2 ダム予定地の水質が強酸性で、ダムを建設できなかったから。
3 地元住民の激しい反対運動があったから。
4 地質が悪く、工事が難航しているから。
★ 回答とミニ解説 ★
Q1・・・正解 3
福島県の藤沼ダムが決壊。死者不明8人
http://mainichi.jp/select/weathernews/news/20110423k0000m040150000c.html
2011年4月23日 毎日新聞
Q2・・・ 正解 1と2
八ッ場ダムの主目的は、「利根川の洪水調節」と「都市用水の開発」
http://www.ktr.mlit.go.jp/yanba/about/about.htm
(参照:国交省八ッ場ダム工事事務所ホームページ 「八ッ場ダムの役割」)
Q3・・・ 正解 2
八ッ場ダムが建設されることにより、ダム予定地の吾妻川の発電量は減少します。
吾妻川流域には多くの発電所があり、吾妻川の水が取水され、「流れ込み式」で発電が行われてきました。ダム予定地下流の吾妻川には東京電力の発電所が6つあり、これらの最大出力は合計112,400kW。このままではダムを造っても水がたまりませんので、国は東電に川の水を戻してもらわなければなりません。

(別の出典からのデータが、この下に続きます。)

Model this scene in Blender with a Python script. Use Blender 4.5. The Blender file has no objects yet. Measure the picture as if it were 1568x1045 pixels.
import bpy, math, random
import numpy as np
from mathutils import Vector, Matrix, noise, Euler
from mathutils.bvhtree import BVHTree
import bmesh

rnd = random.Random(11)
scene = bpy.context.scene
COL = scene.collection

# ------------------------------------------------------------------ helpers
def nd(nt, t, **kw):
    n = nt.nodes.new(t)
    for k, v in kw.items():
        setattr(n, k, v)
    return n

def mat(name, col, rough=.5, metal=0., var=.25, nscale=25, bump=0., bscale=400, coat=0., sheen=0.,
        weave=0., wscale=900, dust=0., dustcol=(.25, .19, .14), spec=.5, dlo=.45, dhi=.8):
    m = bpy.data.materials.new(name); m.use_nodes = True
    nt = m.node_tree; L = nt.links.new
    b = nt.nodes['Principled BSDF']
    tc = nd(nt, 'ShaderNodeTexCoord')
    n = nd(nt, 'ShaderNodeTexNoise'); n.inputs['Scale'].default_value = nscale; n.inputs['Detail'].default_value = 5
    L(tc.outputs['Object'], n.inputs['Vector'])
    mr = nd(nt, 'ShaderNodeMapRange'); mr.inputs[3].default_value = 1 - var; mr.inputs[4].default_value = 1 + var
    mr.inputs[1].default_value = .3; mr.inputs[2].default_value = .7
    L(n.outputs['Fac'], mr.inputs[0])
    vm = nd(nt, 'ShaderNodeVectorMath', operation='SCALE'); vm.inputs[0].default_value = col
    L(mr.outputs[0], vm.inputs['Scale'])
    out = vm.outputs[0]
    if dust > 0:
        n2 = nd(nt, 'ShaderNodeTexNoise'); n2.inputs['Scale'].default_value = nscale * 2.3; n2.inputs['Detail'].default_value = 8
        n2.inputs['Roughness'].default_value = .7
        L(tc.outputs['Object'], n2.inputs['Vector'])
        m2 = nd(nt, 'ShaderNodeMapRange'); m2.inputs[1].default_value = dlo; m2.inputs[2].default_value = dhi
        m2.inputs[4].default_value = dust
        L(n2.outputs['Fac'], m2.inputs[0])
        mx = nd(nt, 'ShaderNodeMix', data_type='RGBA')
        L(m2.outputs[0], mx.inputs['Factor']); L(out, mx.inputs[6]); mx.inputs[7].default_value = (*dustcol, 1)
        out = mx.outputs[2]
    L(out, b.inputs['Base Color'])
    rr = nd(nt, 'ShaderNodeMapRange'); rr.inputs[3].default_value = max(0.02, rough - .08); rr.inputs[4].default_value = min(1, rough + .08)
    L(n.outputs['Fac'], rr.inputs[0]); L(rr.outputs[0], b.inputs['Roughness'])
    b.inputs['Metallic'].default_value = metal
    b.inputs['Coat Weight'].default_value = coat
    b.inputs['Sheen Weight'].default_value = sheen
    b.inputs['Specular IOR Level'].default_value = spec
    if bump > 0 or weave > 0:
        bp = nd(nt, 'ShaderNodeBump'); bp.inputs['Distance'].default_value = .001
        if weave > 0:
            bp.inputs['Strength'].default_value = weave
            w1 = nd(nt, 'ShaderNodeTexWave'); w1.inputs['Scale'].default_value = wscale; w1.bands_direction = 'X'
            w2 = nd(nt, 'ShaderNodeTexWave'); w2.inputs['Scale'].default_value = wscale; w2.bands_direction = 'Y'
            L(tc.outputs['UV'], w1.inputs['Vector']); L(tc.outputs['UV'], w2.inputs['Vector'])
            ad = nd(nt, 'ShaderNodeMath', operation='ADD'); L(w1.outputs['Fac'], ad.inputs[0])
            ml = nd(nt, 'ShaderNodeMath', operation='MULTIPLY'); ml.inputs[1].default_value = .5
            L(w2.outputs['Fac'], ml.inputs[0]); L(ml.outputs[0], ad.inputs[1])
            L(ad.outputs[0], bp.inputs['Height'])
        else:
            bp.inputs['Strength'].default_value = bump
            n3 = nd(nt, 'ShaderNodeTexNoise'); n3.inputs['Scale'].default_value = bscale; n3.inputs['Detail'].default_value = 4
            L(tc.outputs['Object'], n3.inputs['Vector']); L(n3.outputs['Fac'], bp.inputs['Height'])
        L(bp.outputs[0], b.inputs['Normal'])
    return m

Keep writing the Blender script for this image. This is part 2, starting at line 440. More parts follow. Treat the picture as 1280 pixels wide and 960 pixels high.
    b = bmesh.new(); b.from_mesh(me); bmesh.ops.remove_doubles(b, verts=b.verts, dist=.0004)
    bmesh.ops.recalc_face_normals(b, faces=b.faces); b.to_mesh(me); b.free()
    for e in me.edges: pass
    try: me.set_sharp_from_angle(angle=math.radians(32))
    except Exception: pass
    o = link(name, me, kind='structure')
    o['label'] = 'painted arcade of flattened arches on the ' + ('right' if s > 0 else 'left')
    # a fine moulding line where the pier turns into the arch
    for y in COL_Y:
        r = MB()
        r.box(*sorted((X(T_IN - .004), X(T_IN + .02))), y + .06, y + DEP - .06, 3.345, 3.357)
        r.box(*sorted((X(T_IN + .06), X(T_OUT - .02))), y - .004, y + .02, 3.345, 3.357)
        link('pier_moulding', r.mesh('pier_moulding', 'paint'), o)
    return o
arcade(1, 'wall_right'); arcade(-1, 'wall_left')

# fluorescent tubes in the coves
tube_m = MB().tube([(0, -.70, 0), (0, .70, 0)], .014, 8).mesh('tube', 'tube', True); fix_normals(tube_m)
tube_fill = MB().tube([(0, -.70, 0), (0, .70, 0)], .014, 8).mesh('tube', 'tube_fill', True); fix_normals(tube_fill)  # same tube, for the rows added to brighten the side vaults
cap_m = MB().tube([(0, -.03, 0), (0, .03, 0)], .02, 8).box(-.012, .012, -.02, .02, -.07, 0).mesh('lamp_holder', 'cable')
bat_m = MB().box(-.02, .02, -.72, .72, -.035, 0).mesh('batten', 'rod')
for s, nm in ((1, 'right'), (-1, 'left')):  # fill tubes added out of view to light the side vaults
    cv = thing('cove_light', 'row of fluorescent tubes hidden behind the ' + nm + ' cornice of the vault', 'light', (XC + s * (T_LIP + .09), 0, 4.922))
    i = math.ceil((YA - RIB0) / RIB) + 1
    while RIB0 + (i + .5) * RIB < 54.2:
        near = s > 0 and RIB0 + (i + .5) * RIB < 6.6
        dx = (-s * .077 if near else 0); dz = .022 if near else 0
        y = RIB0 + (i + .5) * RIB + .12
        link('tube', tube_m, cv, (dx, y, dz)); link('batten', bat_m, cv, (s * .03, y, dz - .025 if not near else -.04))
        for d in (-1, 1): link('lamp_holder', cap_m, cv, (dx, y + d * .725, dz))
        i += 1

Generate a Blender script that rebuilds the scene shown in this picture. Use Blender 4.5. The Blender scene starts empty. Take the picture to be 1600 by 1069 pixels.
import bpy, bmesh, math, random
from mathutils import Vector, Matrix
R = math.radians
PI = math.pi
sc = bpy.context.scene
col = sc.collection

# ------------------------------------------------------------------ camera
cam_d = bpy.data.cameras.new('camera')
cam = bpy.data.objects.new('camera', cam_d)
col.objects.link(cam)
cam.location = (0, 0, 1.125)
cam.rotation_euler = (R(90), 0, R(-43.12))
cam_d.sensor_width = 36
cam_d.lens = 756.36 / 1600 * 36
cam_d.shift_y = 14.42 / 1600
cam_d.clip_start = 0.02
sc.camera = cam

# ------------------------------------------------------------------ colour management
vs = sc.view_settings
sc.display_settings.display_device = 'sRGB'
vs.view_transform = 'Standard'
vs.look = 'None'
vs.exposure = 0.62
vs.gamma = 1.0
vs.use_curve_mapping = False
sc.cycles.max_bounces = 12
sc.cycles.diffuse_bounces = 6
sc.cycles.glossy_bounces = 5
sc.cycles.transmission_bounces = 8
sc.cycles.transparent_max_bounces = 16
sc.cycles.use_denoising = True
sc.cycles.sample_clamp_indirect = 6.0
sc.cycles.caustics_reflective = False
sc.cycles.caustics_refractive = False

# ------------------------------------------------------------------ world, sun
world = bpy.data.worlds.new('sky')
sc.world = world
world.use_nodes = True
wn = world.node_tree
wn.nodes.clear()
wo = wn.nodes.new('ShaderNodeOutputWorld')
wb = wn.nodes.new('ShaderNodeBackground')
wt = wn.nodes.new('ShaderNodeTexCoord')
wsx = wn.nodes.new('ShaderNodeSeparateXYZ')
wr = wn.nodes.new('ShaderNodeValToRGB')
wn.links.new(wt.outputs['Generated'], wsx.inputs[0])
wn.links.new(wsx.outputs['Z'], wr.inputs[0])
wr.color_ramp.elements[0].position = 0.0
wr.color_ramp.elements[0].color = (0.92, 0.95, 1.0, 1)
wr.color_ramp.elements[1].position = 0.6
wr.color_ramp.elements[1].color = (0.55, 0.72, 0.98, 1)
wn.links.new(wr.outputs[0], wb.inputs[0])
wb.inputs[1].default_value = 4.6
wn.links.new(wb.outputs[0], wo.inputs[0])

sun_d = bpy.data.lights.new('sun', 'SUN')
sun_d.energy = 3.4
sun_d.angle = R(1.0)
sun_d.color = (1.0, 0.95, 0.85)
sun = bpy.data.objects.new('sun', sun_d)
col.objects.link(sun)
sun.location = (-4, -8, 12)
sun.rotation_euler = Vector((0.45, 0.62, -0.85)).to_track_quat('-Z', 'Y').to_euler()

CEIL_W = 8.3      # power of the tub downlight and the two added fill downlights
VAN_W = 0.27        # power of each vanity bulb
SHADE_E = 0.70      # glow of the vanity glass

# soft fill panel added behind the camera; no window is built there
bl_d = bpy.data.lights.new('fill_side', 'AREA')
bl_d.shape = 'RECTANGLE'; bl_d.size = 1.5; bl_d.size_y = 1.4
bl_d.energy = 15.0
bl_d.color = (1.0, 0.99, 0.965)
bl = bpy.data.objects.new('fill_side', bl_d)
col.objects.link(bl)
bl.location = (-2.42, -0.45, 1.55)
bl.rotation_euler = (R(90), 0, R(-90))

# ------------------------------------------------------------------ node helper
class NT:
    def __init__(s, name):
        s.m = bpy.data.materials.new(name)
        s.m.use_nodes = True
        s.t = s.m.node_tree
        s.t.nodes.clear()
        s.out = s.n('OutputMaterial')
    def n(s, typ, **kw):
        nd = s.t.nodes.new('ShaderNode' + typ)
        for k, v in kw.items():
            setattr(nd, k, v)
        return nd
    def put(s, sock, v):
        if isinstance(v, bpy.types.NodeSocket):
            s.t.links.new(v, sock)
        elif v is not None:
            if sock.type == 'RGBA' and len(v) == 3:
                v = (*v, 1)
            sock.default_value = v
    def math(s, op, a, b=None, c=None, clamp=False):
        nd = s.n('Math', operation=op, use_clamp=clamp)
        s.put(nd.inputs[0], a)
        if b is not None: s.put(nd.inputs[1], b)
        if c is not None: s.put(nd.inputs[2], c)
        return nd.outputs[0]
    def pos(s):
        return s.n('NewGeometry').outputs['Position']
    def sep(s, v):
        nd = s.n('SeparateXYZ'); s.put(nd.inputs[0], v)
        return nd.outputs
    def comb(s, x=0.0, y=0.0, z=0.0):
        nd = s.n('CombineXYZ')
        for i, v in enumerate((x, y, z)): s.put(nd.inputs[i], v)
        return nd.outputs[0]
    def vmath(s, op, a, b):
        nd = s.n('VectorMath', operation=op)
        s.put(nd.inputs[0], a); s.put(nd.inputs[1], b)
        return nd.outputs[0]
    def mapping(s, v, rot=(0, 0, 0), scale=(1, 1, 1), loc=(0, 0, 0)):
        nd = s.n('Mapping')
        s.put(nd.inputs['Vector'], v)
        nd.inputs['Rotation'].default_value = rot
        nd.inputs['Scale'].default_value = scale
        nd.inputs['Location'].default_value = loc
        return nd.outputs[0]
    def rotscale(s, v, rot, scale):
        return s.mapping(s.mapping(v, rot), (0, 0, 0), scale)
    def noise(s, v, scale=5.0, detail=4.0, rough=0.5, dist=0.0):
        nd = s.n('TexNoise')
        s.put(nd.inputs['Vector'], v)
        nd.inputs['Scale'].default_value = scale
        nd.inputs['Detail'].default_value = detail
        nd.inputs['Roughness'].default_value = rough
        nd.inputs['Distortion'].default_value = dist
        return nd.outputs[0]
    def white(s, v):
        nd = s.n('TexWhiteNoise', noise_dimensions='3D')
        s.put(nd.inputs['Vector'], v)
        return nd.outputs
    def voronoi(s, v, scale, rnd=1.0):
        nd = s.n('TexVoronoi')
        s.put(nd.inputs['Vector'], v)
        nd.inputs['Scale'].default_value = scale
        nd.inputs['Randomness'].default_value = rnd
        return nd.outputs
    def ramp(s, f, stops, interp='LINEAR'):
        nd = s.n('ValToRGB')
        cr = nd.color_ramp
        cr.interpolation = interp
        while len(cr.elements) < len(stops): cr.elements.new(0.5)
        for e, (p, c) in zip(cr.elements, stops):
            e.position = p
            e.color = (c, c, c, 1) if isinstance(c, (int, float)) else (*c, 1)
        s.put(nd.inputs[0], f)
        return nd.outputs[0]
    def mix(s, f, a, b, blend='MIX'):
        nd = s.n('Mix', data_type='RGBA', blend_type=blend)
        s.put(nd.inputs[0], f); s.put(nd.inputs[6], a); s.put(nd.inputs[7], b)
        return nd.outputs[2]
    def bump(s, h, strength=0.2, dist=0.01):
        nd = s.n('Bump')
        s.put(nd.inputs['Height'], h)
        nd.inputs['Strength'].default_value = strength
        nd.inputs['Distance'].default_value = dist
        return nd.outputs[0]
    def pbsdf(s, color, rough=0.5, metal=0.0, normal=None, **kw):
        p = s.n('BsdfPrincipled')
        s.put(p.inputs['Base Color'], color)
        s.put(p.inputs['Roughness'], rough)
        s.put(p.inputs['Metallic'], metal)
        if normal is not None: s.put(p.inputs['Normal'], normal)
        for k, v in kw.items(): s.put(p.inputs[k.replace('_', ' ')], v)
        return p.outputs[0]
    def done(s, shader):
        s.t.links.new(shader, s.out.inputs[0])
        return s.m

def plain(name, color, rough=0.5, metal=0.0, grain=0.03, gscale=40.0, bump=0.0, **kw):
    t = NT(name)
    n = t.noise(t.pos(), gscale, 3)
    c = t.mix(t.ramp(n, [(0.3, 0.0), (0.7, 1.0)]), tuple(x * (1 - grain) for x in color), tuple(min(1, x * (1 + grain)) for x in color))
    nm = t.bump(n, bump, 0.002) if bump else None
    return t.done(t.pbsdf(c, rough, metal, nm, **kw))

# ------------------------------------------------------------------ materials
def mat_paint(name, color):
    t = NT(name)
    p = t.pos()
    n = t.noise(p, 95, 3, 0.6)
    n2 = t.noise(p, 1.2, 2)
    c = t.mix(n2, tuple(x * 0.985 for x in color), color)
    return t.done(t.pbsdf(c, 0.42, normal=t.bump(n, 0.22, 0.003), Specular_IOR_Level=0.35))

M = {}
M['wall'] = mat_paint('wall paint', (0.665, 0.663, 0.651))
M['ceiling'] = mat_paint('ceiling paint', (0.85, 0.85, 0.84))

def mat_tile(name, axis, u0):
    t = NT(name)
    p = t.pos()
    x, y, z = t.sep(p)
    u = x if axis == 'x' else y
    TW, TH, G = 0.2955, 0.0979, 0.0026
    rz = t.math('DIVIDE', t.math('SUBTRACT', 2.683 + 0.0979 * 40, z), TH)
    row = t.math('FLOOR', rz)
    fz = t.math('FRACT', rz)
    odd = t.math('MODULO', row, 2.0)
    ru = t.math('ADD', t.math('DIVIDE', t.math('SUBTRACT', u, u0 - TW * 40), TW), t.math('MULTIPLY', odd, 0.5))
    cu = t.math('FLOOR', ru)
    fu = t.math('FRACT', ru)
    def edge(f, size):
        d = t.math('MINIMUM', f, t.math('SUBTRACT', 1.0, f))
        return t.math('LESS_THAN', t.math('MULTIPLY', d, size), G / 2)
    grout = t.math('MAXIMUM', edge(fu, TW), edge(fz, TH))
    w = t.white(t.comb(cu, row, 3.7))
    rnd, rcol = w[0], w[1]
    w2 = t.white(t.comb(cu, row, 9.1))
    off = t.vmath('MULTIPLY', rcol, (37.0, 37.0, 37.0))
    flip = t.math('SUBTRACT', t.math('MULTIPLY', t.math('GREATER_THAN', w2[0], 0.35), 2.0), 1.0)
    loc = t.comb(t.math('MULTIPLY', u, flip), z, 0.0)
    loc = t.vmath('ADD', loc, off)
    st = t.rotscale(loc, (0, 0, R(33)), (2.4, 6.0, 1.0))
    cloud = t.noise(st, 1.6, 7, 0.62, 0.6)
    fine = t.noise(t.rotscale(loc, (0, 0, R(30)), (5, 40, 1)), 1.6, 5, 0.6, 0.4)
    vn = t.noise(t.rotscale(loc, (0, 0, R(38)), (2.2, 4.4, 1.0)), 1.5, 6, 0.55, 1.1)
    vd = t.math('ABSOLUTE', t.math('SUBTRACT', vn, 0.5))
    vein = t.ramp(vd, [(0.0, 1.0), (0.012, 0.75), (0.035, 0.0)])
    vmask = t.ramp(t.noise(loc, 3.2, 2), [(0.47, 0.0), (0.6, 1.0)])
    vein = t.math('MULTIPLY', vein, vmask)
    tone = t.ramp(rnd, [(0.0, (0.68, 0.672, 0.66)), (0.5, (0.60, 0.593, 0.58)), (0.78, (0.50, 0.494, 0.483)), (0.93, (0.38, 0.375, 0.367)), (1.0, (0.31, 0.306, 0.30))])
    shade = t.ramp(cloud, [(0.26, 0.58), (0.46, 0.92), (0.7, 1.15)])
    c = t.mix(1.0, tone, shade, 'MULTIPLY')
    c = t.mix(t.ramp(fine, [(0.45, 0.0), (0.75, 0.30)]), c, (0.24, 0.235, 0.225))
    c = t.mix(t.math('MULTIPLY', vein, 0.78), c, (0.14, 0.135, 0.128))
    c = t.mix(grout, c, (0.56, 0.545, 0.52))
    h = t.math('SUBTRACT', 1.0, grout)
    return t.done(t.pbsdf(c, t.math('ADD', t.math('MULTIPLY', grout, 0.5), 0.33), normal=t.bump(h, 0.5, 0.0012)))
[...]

八ッ場ダムができた場合の発電量の減少を1955~1984年の実績流量をもとに計算すると、年平均22,400万kW時となり、国が東京電力に支払う減電補償額は数百億円と見込まれます。
2008年のダム基本計画の変更で、八ッ場ダム事業に発電目的が加わりました。これはダムからの放流水を利用して発電を行うものです(従属発電)。最大発電力は11,400kW、年間発電量は平均で約4100万kW時。
このことから、八ッ場ダムができると、新設される八ッ場ダム発電所が生み出す発電量の5倍以上の発電量が失われることになります。
https://yamba-net.org/wp/modules/problem/index.php?content_id=28
(参照:八ッ場ダムと発電)
Q4・・・正解 2
政権交代後、八ッ場ダム本体工事に着工するか否かを決めるため、国土交通省関東地方整備局が八ッ場ダムの検証作業を実施することが決まりました。これまで八ッ場ダムを推進してきた国交省自らが行うお手盛りの作業で、本当に客観的、科学的な検証が行われるのかが懸念される状況です。
Q5・・・正解 3
Q6・・・正解 2,3,4 政権交代後もダムの関連工事は続いています。